La inmigración es siempre una bendición, queridos y queridas, y no un problema. Otra cosa es que se gestione mal, claro está, y que puedan surgir complejas dificultades a partir de tal realidad. O que, en el caso de un pequeño porcentaje de quien se acerca a nosotros, no se asuma un mínimo corpus ideológico innegociable por estas latitudes y ligado a los Derechos Humanos, que todo el que llegue y quiera quedarse tendrá que acatar sí o sí porque en Europa ha costado mucho esfuerzo construir tal paradigma. Cuestiones relativas a la dignidad de todas las personas, a la igualdad entre el hombre y la mujer o al respeto absoluto a cualquier tipo de diversidad, que precisamente es lo que promueve el acogimiento como forma de enriquecer nuestra propia sociedad.
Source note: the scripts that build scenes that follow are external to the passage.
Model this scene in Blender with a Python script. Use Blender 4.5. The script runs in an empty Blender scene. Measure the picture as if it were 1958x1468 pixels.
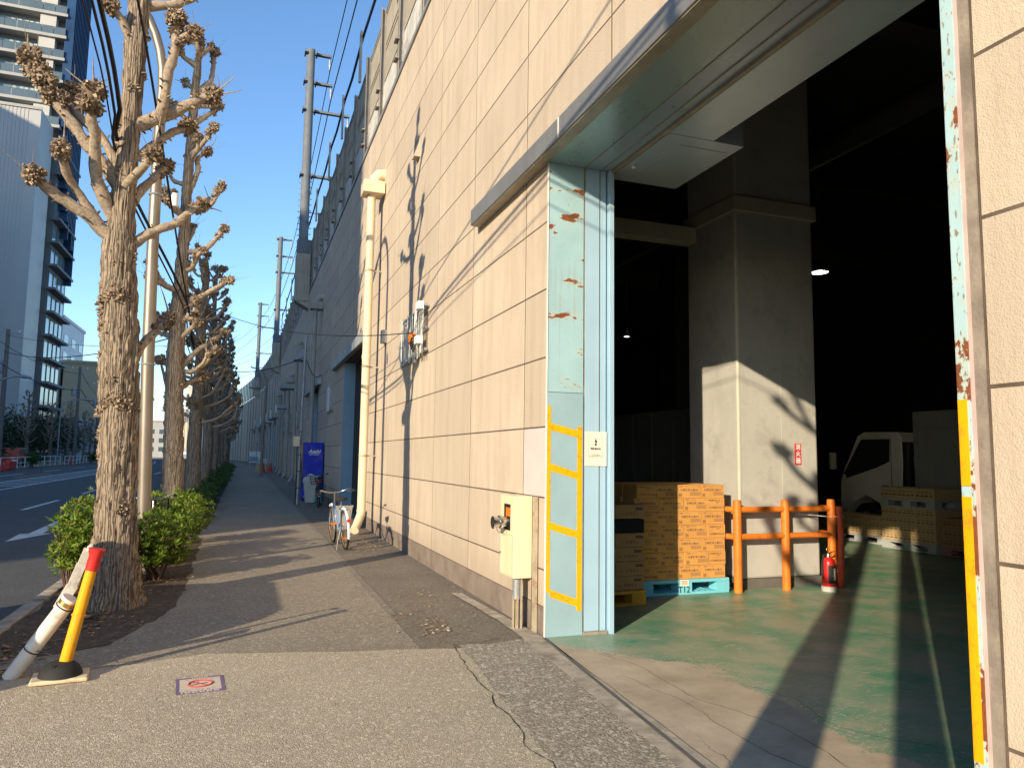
import bpy, math, random
from mathutils import Vector, Matrix, noise
R = math.radians
random.seed(7)
scene = bpy.context.scene
COL = scene.collection

# ------------------------------------------------------------------ camera
YAW, PITCH, ROLL, CAMH = R(19.809), R(5.6795), R(.7879), 1.55
cam_d = bpy.data.cameras.new('camera'); cam = bpy.data.objects.new('camera', cam_d); COL.objects.link(cam)
fw = Vector((math.sin(YAW)*math.cos(PITCH), math.cos(YAW)*math.cos(PITCH), math.sin(PITCH)))
rt = Vector((math.cos(YAW), -math.sin(YAW), 0)); up = rt.cross(fw)
r2 = rt*math.cos(ROLL) + up*math.sin(ROLL); u2 = -rt*math.sin(ROLL) + up*math.cos(ROLL)
cam.matrix_world = Matrix(((r2.x, u2.x, -fw.x, 0), (r2.y, u2.y, -fw.y, 0), (r2.z, u2.z, -fw.z, CAMH), (0, 0, 0, 1)))
cam_d.sensor_width = 36; cam_d.lens = 1416.6/1958*36; cam_d.clip_start = .05; cam_d.clip_end = 6000
scene.camera = cam

# ------------------------------------------------------------------ sky, sun, exposure
LIGHT = Vector((1, .92, -.445)).normalized()          # direction the sunlight travels
world = bpy.data.worlds.new('World'); scene.world = world; world.use_nodes = True
wn = world.node_tree; bg = wn.nodes['Background']
sky = wn.nodes.new('ShaderNodeTexSky'); sky.sky_type = 'NISHITA'; sky.sun_disc = False
sky.sun_elevation = math.asin(-LIGHT.z); sky.sun_rotation = math.atan2(-LIGHT.x, -LIGHT.y)
sky.air_density = 1.0; sky.dust_density = .25; sky.ozone_density = 3.4
hs = wn.nodes.new('ShaderNodeHueSaturation'); hs.inputs['Saturation'].default_value = 1.06; wn.links.new(sky.outputs[0], hs.inputs['Color']); wn.links.new(hs.outputs[0], bg.inputs[0]); bg.inputs[1].default_value = .138
sun_d = bpy.data.lights.new('sun', 'SUN'); sun = bpy.data.objects.new('sun', sun_d); COL.objects.link(sun)
sun_d.energy = 3.35; sun_d.angle = R(.5); sun_d.color = (1, .835, .59)
sun.rotation_euler = LIGHT.to_track_quat('-Z', 'Y').to_euler()
vs = scene.view_settings; vs.view_transform = 'Standard'; vs.look = 'None'; vs.exposure = 1.0; vs.gamma = 1

# ------------------------------------------------------------------ helpers: shape
class MB:
    def __init__(s): s.v = []; s.f = []; s.m = []
    def add(s, vs, fs, mi=0):
        o = len(s.v); s.v += [tuple(v) for v in vs]
        s.f += [tuple(i+o for i in f) for f in fs]; s.m += [mi]*len(fs); return s
    def box(s, x0, x1, y0, y1, z0, z1, mi=0):
        return s.add([(x, y, z) for z in (z0, z1) for y in (y0, y1) for x in (x0, x1)],
                     [(0, 2, 3, 1), (4, 5, 7, 6), (0, 1, 5, 4), (2, 6, 7, 3), (0, 4, 6, 2), (1, 3, 7, 5)], mi)
    def bar(s, a, b, w, h, mi=0, upv=(0, 0, 1)):
        a = Vector(a); b = Vector(b); d = (b-a).normalized(); u = Vector(upv)
        if abs(d.dot(u)) > .98: u = Vector((1, 0, 0))
        sd = d.cross(u).normalized()*w/2; uu = sd.cross(d).normalized()*h/2
        vs = [p+q for p in (a, b) for q in (-sd-uu, sd-uu, sd+uu, -sd+uu)]
        return s.add(vs, [(0, 3, 2, 1), (4, 5, 6, 7), (0, 1, 5, 4), (1, 2, 6, 5), (2, 3, 7, 6), (3, 0, 4, 7)], mi)
    def tube(s, pts, rad, n=8, mi=0, cap=True, rough=0, fq=6, ridge=0):
        pts = [Vector(p) for p in pts]; k = len(pts)
        if not hasattr(rad, '__len__'): rad = [rad]*k
        t = (pts[1]-pts[0]).normalized(); u = Vector((1, 0, 0)) if abs(t.x) < .8 else Vector((0, 1, 0))
        u = (u-t*u.dot(t)).normalized(); vs = []
        for i, p in enumerate(pts):
            t2 = (pts[min(i+1, k-1)]-pts[max(i-1, 0)]).normalized()
            u = (u-t2*u.dot(t2)).normalized(); w = t2.cross(u)
            for j in range(n):
                a = 2*math.pi*j/n; d = u*math.cos(a)+w*math.sin(a); r = rad[i]
                if rough: r *= 1+rough*noise.noise((p+d*r)*fq)
                if ridge:
                    q = p+d*r; r *= 1+ridge*(abs(noise.noise(Vector((q.x*30, q.y*30, q.z*3.6+2*noise.noise(q*5)))))*2-.6)
                vs.append(p+d*r)
        fs = [(i*n+j, i*n+(j+1) % n, (i+1)*n+(j+1) % n, (i+1)*n+j) for i in range(k-1) for j in range(n)]
        if cap: fs += [tuple(range(n-1, -1, -1)), tuple(range((k-1)*n, k*n))]
        return s.add(vs, fs, mi)
    def cyl(s, a, b, r, n=12, mi=0, r1=None): return s.tube([a, b], [r, r if r1 is None else r1], n, mi)
    def lathe(s, prof, c=(0, 0, 0), n=16, mi=0):
        vs = [(c[0]+r*math.cos(2*math.pi*j/n), c[1]+r*math.sin(2*math.pi*j/n), c[2]+z) for r, z in prof for j in range(n)]
        k = len(prof); fs = [(i*n+j, i*n+(j+1) % n, (i+1)*n+(j+1) % n, (i+1)*n+j) for i in range(k-1) for j in range(n)]
        fs += [tuple(range(n-1, -1, -1)), tuple(range((k-1)*n, k*n))]
        return s.add(vs, fs, mi)
    def torus(s, c, ax, Rr, r, n=28, m=6, mi=0, a0=0, a1=2*math.pi):
        ax = Vector(ax).normalized(); u = ax.orthogonal().normalized() if abs(ax.z) > .5 else Vector((0, 0, 1)); u = (u-ax*u.dot(ax)).normalized(); w = ax.cross(u)
        full = abs(a1-a0-2*math.pi) < 1e-4; k = n if full else n+1; vs = []
        for i in range(k):
            a = a0+(a1-a0)*i/n; d = u*math.cos(a)+w*math.sin(a)
            for j in range(m):
                b = 2*math.pi*j/m; vs.append(Vector(c)+d*(Rr+r*math.cos(b))+ax*r*math.sin(b))
        fs = [(i*m+j, ((i+1) % k)*m+j, ((i+1) % k)*m+(j+1) % m, i*m+(j+1) % m) for i in range(n) for j in range(m)]
        return s.add(vs, fs, mi)
    def prism(s, poly, axis, a, b, mi=0):
        # poly: 2-D points; axis 0/1/2 = extrusion axis from a to b
        def P(q, t): return (t, q[0], q[1]) if axis == 0 else ((q[0], t, q[1]) if axis == 1 else (q[0], q[1], t))
        n = len(poly); vs = [P(q, a) for q in poly]+[P(q, b) for q in poly]
        return s.add(vs, [tuple(range(n-1, -1, -1)), tuple(range(n, 2*n))]+[(i, (i+1) % n, n+(i+1) % n, n+i) for i in range(n)], mi)
    def sheet(s, poly, z=0, mi=0): return s.add([(p[0], p[1], p[2] if len(p) > 2 else z) for p in poly], [tuple(range(len(poly)))], mi)
    def mesh(s, name, mats, smooth=False, ang=40):
        me = bpy.data.meshes.new(name); me.from_pydata(s.v, [], s.f)
        for m in (mats if isinstance(mats, (list, tuple)) else [mats]): me.materials.append(m)
        if any(s.m): me.polygons.foreach_set('material_index', s.m)
        if smooth:
            me.polygons.foreach_set('use_smooth', [True]*len(s.f)); me.set_sharp_from_angle(angle=R(ang))
        me.update(); return me
    def build(s, name, mats, parent=None, smooth=False, bevel=0, loc=None, ang=40):
        return link(name, s.mesh(name, mats, smooth, ang), parent, loc, bevel)

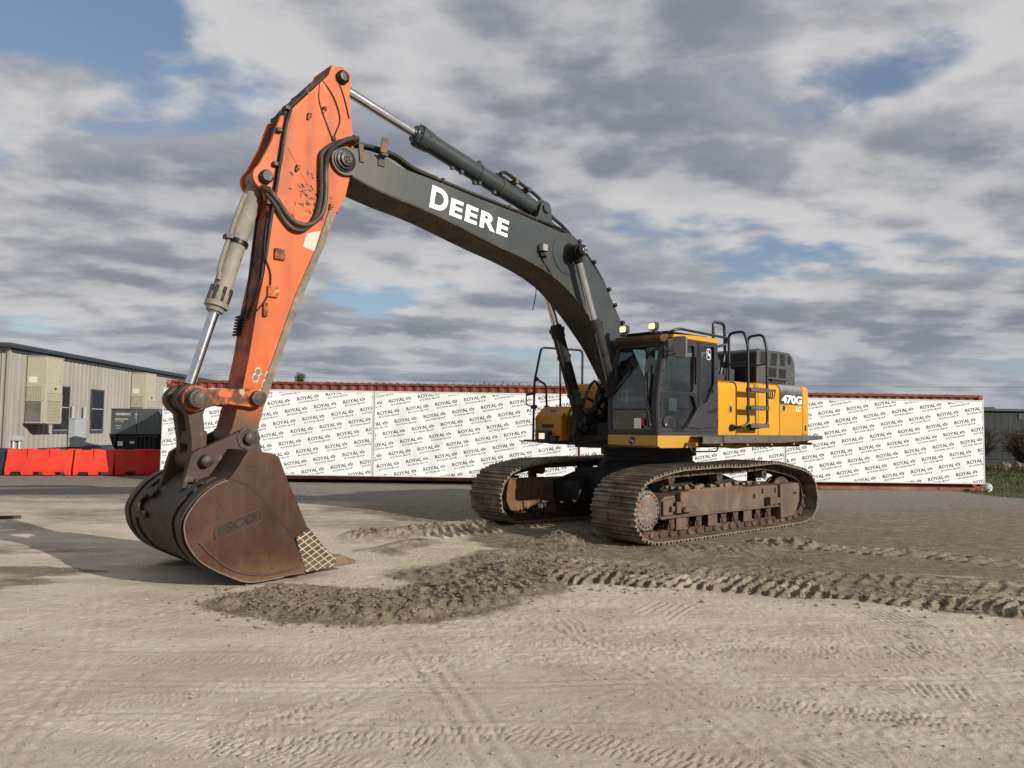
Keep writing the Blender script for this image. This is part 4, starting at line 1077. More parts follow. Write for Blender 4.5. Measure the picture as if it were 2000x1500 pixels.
# ladder
ld = MB()
for x in (-.66, -1.29):
    ld.pipe([(x,1.28,2.56),(x,1.27,3.42),(x,1.575,3.44),(x,1.65,3.18),(x,1.655,1.80),(x+.20,1.60,1.755),(x+.23,1.46,1.75)], .024, .09, n=10)
    ld.tube([(x,1.27,2.87),(x,1.65,2.90)], .016, n=8, sub=1)
    ld.cyl((x+.23,1.46,1.75),(x+.23,1.52,1.75),.05,n=14)
LD = ld.build('ladder', M['rail'], EX)
for z in (2.415, 2.10, 1.785):
    b = MB(); b.box((-1.28,1.60,z-.04),(-.67,1.612,z+.03)); b.box((-1.28,1.612,z+.018),(-.67,1.70,z+.03)); b.box((-1.28,1.695,z-.035),(-.67,1.705,z+.03))
    for k in range(13): b.box((-1.275+k*.046,1.695,z+.03),(-1.25+k*.046,1.705,z+.043))
    b.build('ladder_rung', M['tread'], LD, bevel=.003)
# rear deck: exhaust treatment box and air cleaner
bx_ = MB(); bx_.prism([(-1.56,2.58),(-1.58,3.18),(-1.66,3.235),(-2.80,3.235),(-2.99,3.05),(-3.0,2.585)], .10, 1.29)
BX = bx_.build('exhaust_housing', M['box'], EX, bevel=.02)
v = MB()
def mesh_patch(x0, x1, z0, z1, y, sl=.0, n=10, m_=7):
    for i in range(n):
        for j in range(m_):
            x = x0 + (x1-x0)*(i+.5+.25*(j%2))/n; z = z0 + (z1-z0)*(j+.5)/m_
            v.cyl((x - sl*(z-z0),y,z),(x - sl*(z-z0),y+.004,z),.017,n=6)
mesh_patch(-1.66,-1.92,2.96,3.19,1.29,.2,7,7); mesh_patch(-2.03,-2.26,2.94,3.19,1.29,.2,6,8); mesh_patch(-2.40,-2.60,2.96,3.19,1.29,.0,6,7); mesh_patch(-2.70,-2.82,3.0,3.17,1.29,.0,4,6)
mesh_patch(-1.98,-2.26,2.72,2.90,1.29,0,8,6); mesh_patch(-2.36,-2.62,2.72,2.90,1.29,0,8,6)
tag(v.build('vent_holes', M['blackdecal'], BX), kind='stuff')
b = MB(); b.box((-2.62,1.29,2.665),(-1.98,1.36,2.685)); b.box((-2.5,1.29,2.62),(-2.05,1.32,2.66))
for k in range(9): b.cyl((-1.66-k*.155,1.29,2.63),(-1.66-k*.155,1.302,2.63),.013,n=8)
b.build('hood_handle', M['char'], BX, split=True)
v = MB()
for i in range(26):
    for j in range(7):
        v.box((-1.571-.0*j, .17+i*.042, 2.95+j*.03), (-1.566, .195+i*.042, 2.968+j*.03))
v.box((-1.57,.12,2.60),(-1.555,1.27,2.90)); v.build('front_grille', M['blackdecal'], BX)
ac = MB(); ac.box((-1.45,-.5,2.57),(-.6,.60,3.05)); ac.box((-1.5,.6,2.57),(-.8,.88,2.86)); ac.cyl((-1.0,.72,2.8),(-1.0,.72,3.08),.10); ac.box((-.58,.9,2.56),(-.2,1.25,2.68)); ac.cyl((-.52,.95,2.7),(-.52,.95,2.98),.055)
ac.build('air_cleaner', M['char'], EX, bevel=.03)
MB().pipe([(-.30,1.2,2.60),(-.28,1.2,3.60),(-.63,1.2,3.60),(-.65,1.2,3.05),(-.50,1.2,2.70),(-.50,1.2,2.58)], .026, .10, n=10).tube([(-.29,1.2,3.06),(-.65,1.2,3.05)], .02, n=8, sub=1).build('grab_rail', M['rail'], EX)

# ---------------------------------------------------------------- right front tool box, tank, rails
tb = MB(); tb.prism([(1.50,1.46),(1.50,1.90),(1.28,2.09),(.62,2.09),(.62,1.46)], -1.45, -.76)
TB = tb.build('tool_box', M['yellow_dirty'], EX, bevel=.03, seg=3)
b = MB(); b.box((1.50,-1.44,1.535),(1.512,-.77,1.55)); b.box((1.502,-1.25,1.70),(1.507,-.95,1.76)); b.box((1.40,-1.12,2.0),(1.42,-1.0,2.02)); b.build('lid_seam', M['blackdecal'], TB)
b = MB(); b.box((1.50,-1.28,1.42),(1.62,-.98,1.65)); b.box((1.5,-.97,1.44),(1.60,-.82,1.56)); LG = b.build('lamp_guard', M['char'], TB, bevel=.02)
MB().box((1.62,-1.20,1.495),(1.626,-1.06,1.60)).build('lens', M['lit'], LG)
b = MB(); b.box((.55,-1.62,1.44),(1.62,-1.42,1.475)); b.box((1.5,-1.6,1.44),(1.75,-1.3,1.46)); b.build('front_step', M['tread'], EX, bevel=.005, split=True)
tk = MB(); tk.prism([(.55,1.6),(.55,2.42)] + arc(.42,2.42,.13,0,90,5) + [(-2.9,2.56),(-2.9,1.6)], -1.43, -.62)
TK = tk.build('fuel_tank', M['yellow_dirty'], EX, bevel=.03)
b = MB(); b.cyl((.2,-1.0,2.55),(.2,-1.0,2.62),.07); b.build('filler_cap', M['silver'], TK)
MB().pipe([(1.56,-1.42,1.46),(1.545,-1.42,2.55),(1.40,-1.40,3.19),(.30,-1.38,3.22),(.30,-1.38,2.56)], .022, .09, n=10).tube([(.90,-1.40,3.20),(.88,-1.40,2.08)], .02, n=8, sub=1).build('front_rail', M['rail'], EX)
MB().pipe([(1.50,-1.42,2.60),(1.25,-1.42,2.50),(1.22,-1.42,2.08)], .02, .06).cyl((1.53,-1.42,2.57),(1.47,-1.42,2.61),.035,n=10).cyl((1.22,-1.42,2.08),(1.22,-1.42,2.11),.05,n=12).build('grab_rail', M['rail'], EX)
MB().pipe([(1.55,-1.46,2.33),(1.60,-1.58,2.30),(1.60,-1.58,2.12),(1.555,-1.45,2.08)], .012, .05).cyl((1.55,-1.48,2.08),(1.55,-1.36,2.08),.035,n=10).cyl((1.55,-1.62,2.31),(1.55,-1.40,2.34),.028,n=10).build('mirror_bracket', M['rail'], EX)
b = MB(); b.prism(rrect(-.05,-.20,.07,.20,.03), 0, .04, axis='x'); b.build('side_mirror', M['cabgrey'], EX, bevel=.01, M=Matrix.Translation((1.2,-.50,1.82)))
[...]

Pero salvado ese conjunto de mínimos, la persona inmigrante es un tesoro, como cualquier otro ser humano, independientemente de su lugar de nacimiento. Por eso da mucha pena ver cómo se intenta instilar la semilla del odio en nuestra sociedad, muchas veces con intereses espurios y pocos escrúpulos a la hora de excluir y estigmatizar.
El fracaso en términos de pérdida de vidas humanas acaecido en El Hierro no puede dejarnos impasibles. No podemos mirar para otro lado. O utilizarlo como arma política, en una u otra bancada, ante realidades tan duras como la descrita. Es preciso un consenso sólido como país, una lógica que vaya más allá de responder de forma reactiva y circunscrita sólo a una atiborrada esquina del país a una realidad que siempre nos supera, dejando a un lado retóricas que sólo nos empobrecen como seres humanos. Somos, ante todo, un caleidoscopio de pueblos, culturas, sinergias y mucha mezcla a todos los niveles. Y esto, de lo que podemos estar orgullosos, incluye saber entender qué es lo que pasa a nuestro alrededor, qué podemos ofrecer y cómo abordarlo con criterio, previsión, planificación, herramientas y... sin olvidar nunca quiénes son los protagonistas de este fenómeno: personas humanas. Sí, solamente eso y nada más.